- PROVIDED MATERIAL -
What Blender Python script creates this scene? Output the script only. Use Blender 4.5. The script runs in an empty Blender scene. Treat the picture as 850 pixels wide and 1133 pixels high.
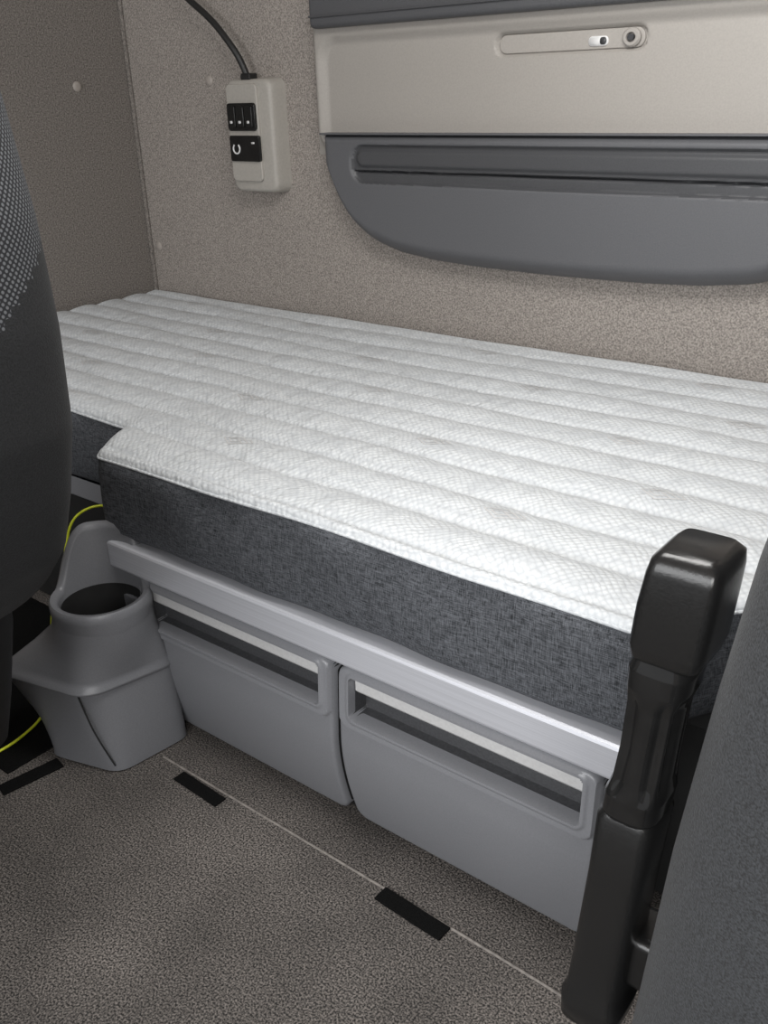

--

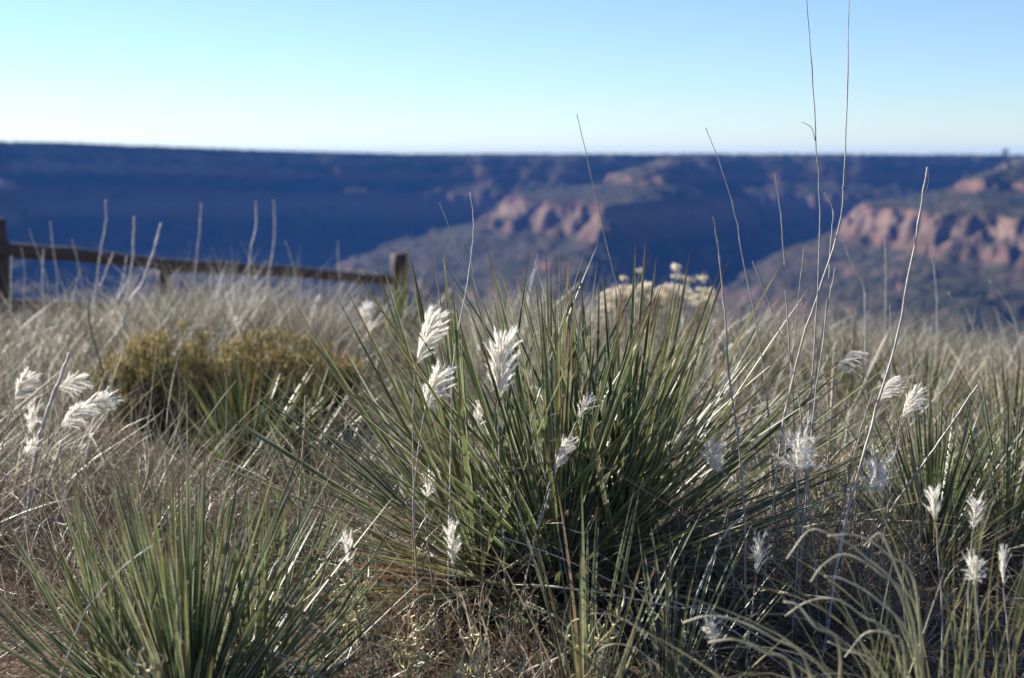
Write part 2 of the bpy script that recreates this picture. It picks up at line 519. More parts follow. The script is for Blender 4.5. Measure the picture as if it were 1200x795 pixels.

...

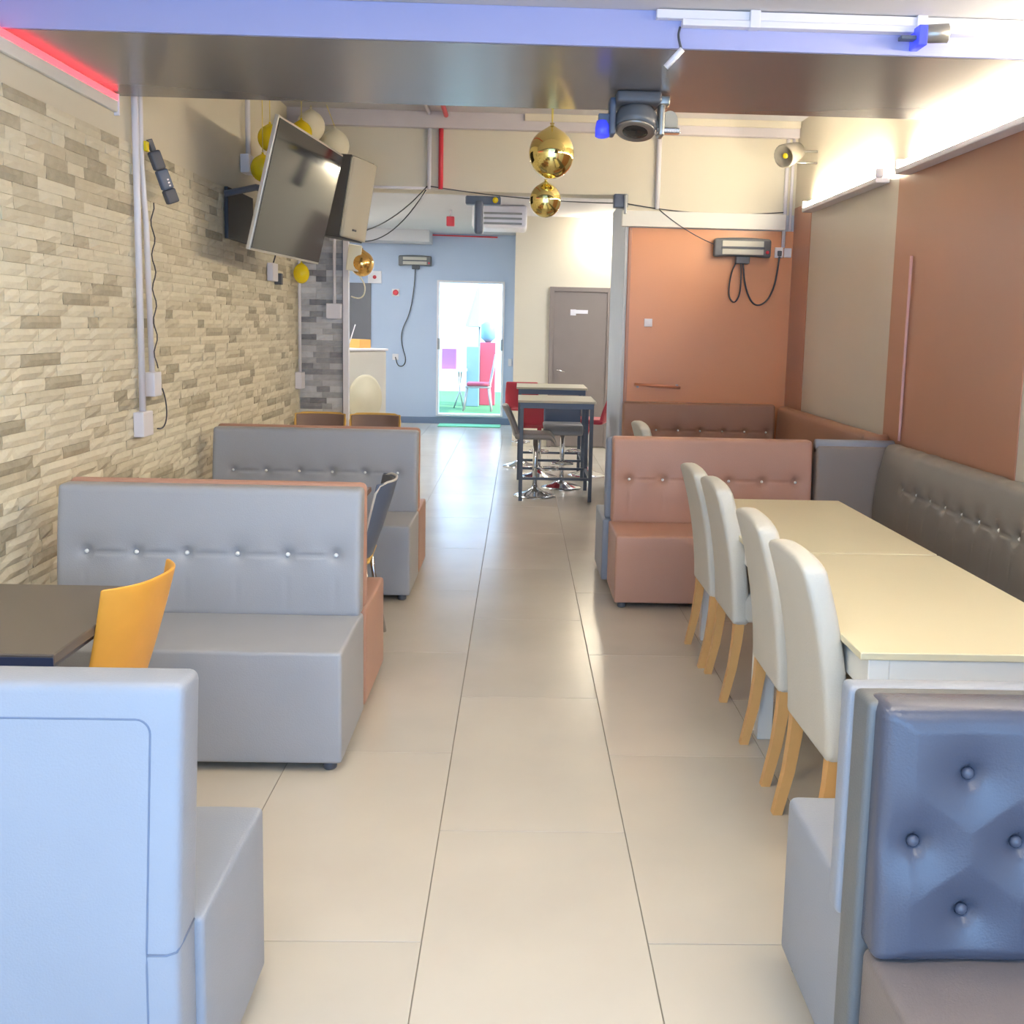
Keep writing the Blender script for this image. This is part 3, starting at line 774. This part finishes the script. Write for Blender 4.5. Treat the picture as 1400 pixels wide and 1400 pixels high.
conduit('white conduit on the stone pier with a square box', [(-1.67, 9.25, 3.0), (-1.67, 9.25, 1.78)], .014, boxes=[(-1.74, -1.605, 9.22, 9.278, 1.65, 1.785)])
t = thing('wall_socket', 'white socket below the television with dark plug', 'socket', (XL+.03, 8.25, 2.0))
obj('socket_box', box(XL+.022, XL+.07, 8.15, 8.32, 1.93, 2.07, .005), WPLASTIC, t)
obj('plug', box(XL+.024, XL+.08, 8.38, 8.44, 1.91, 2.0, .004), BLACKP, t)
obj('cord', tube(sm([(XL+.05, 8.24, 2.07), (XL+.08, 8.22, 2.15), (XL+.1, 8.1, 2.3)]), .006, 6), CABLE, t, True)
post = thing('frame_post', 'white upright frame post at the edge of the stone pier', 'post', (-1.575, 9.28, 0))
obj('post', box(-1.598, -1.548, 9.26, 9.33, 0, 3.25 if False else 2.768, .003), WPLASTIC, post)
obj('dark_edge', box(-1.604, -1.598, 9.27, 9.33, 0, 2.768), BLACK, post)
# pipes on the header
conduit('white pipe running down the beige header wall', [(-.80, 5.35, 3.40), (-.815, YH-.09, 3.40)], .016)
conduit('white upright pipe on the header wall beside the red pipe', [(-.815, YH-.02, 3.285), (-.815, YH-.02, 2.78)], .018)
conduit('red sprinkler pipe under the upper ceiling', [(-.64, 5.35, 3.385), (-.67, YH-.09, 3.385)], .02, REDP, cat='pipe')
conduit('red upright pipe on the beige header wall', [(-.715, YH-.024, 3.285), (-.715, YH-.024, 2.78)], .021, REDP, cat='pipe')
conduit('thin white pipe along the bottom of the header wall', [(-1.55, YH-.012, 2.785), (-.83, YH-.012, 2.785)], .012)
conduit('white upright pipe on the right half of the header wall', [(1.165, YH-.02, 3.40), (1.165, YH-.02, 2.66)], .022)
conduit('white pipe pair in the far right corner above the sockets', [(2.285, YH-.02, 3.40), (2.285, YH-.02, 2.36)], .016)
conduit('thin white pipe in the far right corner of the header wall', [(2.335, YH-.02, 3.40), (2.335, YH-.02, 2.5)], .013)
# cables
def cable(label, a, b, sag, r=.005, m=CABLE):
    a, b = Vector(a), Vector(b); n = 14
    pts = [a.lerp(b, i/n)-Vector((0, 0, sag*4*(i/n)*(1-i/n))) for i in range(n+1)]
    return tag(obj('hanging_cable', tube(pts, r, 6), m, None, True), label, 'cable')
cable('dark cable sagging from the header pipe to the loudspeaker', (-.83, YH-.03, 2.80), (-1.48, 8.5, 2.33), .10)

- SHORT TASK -
Return every line above that contains the word "this".

- EXPECTED OUTPUT -
What Blender Python script creates this scene? Output the script only. Use Blender 4.5. The script runs in an empty Blender scene. Treat the picture as 850 pixels wide and 1133 pixels high.
Write part 2 of the bpy script that recreates this picture. It picks up at line 519. More parts follow. The script is for Blender 4.5. Measure the picture as if it were 1200x795 pixels.
Keep writing the Blender script for this image. This is part 3, starting at line 774. This part finishes the script. Write for Blender 4.5. Treat the picture as 1400 pixels wide and 1400 pixels high.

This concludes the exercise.